Unfortunately, translating the code to more up-to-date systems does not solve the problem. Pursuing this course of action means that banks end up transferring the lost knowledge without gaining the clarity behind the hidden logic of the code. Essentially, teams do not gain real familiarity or comprehension of the system and code they must still work with.
The Case for AI that Reads Instead of Writes
Here’s where AI comes in. Most narratives around AI algorithms have honed in on how quickly these tools can build things. In this case, AI is best positioned to help banks decipher their own systems.
The depth and scale of banks’ data ecosystems render a manual approach impossible. It’s like chipping away at Mount Everest with a pickaxe: decades-old platforms come with countless layers of historical detail. This is on top of the fact that the documented processes and workflow logic are packaged in code that most people no longer understand.
AI can move through that record at a scale no human team can match. The technology is able to distinguish layers of business rules and infrastructure to expose what code actually does. Just as importantly, it does this in such a way that teams can actually understand and articulate.
Additionally, AI flags undiscovered dependencies in old code that otherwise create modernization failures. AI can analyze call graphs and dependency graphs across an entire codebase faster and more completely than any manual audit. This means that what’s hidden is now visible, empowering banks and teams to operate and modernize more proactively.
Prioritize Orchestration
Banks do not want to shoulder the maintenance of these massive, time-consuming, and expensive legacy systems. The end goal should not be to own code, but to orchestrate old and new systems and architectures. A well-orchestrated architecture facilitates incremental updates and replacements that do not carry the same risks tied to a full system migration.
Because AI gives a clear view of what should be replaced, kept, retired, and updated, this significantly helps with orchestrating entire systems. It helps banks slash the maintenance headaches and pinpoint what can be outsourced to external vendors—without compromising on security and privacy.
AI-powered system interpretations yield the full picture on what each legacy component actually does. That knowledge in itself is power, providing the strong, informed foundation to move forward with orchestration decisions confidently. Cumbersome, complex legacy systems are no longer a barrier to integrating modern external platforms and systems because they are now clearly laid out through an AI-assisted knowledge recovery model.
Be Aware of Governance and Compliance
In fact, banks stand to win on the regulatory front if they are able to explain their core processes. When teams migrate code without understanding it, there is no reliable way to verify that the regulatory intent has been preserved in the new implementation. The opaqueness of an uninterrogated system leaves compliance teams to potentially sign off on risk they cannot actually anticipate or quantify.

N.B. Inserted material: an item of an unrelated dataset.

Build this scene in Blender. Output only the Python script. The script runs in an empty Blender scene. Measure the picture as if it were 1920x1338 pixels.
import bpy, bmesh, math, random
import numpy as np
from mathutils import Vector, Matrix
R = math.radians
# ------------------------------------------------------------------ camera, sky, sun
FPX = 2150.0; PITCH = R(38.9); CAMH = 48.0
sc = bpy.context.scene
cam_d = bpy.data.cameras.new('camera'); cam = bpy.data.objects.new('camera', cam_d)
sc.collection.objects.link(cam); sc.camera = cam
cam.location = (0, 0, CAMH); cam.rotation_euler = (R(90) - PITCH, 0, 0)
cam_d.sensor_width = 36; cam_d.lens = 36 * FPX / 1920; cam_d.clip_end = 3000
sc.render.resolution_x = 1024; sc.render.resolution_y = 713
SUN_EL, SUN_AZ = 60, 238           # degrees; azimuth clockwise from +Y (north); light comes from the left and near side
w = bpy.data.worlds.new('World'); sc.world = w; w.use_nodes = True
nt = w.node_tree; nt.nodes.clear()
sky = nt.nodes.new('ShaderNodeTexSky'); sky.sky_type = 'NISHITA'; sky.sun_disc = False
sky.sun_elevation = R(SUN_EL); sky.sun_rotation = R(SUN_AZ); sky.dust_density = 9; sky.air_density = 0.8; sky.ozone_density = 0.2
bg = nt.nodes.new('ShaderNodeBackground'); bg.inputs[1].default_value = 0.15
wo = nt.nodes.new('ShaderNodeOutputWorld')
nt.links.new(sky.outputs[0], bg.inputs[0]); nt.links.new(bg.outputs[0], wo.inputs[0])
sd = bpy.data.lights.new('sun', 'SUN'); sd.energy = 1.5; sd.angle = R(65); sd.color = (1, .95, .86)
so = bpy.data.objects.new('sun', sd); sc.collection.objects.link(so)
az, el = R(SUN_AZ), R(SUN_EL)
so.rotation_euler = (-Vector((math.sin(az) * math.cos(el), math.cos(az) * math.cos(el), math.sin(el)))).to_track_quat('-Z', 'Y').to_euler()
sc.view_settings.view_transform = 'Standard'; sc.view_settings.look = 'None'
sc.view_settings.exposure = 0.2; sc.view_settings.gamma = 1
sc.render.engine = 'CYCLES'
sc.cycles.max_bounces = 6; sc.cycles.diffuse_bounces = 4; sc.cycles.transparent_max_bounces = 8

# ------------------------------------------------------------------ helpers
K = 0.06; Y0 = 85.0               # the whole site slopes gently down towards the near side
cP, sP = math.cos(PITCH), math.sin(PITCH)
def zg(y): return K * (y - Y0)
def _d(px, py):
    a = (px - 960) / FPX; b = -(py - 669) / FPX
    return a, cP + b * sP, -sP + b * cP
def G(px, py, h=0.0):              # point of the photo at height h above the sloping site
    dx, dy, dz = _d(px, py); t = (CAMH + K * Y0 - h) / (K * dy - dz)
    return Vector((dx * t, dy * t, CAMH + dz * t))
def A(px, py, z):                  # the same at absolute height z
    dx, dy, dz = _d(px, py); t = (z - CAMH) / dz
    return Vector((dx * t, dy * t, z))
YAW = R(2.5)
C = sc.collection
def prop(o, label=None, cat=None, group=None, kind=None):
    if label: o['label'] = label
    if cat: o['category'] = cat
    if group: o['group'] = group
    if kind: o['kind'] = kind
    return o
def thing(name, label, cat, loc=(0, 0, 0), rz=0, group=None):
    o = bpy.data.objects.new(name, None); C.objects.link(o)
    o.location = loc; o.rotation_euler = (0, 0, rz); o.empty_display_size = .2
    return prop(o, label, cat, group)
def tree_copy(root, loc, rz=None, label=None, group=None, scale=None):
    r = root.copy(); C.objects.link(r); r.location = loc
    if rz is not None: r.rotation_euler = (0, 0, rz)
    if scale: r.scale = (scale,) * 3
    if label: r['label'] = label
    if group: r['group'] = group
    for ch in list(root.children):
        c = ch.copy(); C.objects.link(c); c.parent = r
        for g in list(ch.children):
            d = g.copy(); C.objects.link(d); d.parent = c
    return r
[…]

This is a crucial consideration from a governance perspective because business rules embedded in code, no matter how old, often include regulatory obligations such as reporting logic and surrounding payment infrastructure. Even a small change that seems isolated and insignificant can carry serious cascading consequences in a rushed migration with no clarity.
And modernizing fragile, highly complex, dense systems without understanding their possible failures and risks only exacerbates that fragility. AI brings to the surface those failures before a new architecture inherits them.
When leveraged correctly, AI tools can create auditable trails that become a governance asset. There are demonstrable, documented rationales attached to every downstream modernization decision that can be traced back to what the AI systems brought to light. That auditability and transparency potential strengthen banks’ ability to modernize safely and at scale.
Capturing lost knowledge and logic is becoming increasingly urgent. Banks that treat AI as a code generator will miss out on the opportunity to modernize successfully because of the hidden knowledge that will soon be lost to them. Treating AI as a reader, not only a code writer, is key to resolving this issue and keeping pace with increasingly demanding regulations.